One trick of his when bored on a long haul flight was when he would lean over the passenger sitting next to him and wave out of the window. It was amazing how many passengers would look over to see who was there. At 30,000 feet I do not know what they expected to see. Over the past two weeks I have heard many tributes to him from those he had worked with. He was well respected as an innovative technician. He was always willing to give help to junior members of the crew and many now say they owe him a great deal. He was a photographer of the old school and hated digitalisation. He most disliked it when the directors would look at the VDU unit instead of through the camera’s viewfinder. He decided to retire when a director, a 25 year old graduate straight out of the National Film School told him how he wanted a set lit. He quit there and then with the words ‘now I know the idiots have taken over the asylum.’
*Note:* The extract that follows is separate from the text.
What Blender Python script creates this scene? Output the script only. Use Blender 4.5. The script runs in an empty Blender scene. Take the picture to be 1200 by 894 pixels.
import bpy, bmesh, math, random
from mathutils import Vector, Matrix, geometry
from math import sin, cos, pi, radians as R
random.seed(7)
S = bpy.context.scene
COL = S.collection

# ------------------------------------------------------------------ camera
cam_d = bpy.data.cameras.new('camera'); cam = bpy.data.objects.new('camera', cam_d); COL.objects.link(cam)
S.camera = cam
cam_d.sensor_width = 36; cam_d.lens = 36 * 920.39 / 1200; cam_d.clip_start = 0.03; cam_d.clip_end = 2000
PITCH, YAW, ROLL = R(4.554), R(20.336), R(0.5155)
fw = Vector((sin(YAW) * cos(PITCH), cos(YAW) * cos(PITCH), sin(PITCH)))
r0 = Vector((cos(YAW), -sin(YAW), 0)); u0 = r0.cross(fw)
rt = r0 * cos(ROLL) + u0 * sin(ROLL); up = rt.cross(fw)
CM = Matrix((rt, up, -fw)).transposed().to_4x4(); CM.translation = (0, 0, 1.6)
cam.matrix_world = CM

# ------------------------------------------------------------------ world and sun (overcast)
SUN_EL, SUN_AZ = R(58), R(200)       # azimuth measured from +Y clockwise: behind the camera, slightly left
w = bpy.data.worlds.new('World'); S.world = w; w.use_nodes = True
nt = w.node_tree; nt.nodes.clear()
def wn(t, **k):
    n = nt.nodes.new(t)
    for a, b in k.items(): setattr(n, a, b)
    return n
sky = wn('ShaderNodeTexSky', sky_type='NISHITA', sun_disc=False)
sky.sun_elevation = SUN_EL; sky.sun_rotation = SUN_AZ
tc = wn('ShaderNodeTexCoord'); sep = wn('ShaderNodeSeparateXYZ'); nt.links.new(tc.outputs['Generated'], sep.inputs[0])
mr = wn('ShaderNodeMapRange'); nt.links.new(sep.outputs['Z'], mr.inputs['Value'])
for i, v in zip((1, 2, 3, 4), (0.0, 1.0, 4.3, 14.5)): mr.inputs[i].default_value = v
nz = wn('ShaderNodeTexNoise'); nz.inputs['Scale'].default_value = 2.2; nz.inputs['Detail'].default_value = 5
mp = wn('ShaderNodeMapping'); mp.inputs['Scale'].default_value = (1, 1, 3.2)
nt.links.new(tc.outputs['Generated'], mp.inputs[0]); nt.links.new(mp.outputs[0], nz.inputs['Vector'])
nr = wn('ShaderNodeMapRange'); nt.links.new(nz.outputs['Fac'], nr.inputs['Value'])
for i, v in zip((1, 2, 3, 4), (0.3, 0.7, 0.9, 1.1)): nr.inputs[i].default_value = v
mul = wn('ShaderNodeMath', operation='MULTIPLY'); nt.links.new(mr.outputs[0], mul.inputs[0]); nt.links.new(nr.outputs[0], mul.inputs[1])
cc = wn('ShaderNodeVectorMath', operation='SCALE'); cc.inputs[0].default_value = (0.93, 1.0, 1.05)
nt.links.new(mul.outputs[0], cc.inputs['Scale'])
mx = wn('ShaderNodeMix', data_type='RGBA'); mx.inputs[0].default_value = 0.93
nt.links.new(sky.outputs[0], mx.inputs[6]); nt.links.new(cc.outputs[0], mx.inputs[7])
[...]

One comment about Derek that I have heard from so many was that he was a real gentleman. He always treated women with great respect. It did not matter if it was a difficult film star or the tea lady. This attitude whilst working in Hollywood rather mystified his American colleagues, who on the whole are not used to politeness or treating people with respect. A confused American technician asked his British assistant ‘what is it with this guy’, he was informed it was because Derek was actually a member of the British aristocracy - that he was a Lord, the Earl of Waxlow (this was our telephone exchange) but he was not to let on that he knew. Americans are terrible snobs when it comes to those with a title and they believed him. Derek was totally unaware of his promotion to the House of Lords, could not understand the sudden change of attitude and deference he received. The crew managed to keep this going for the duration of the shooting of the film.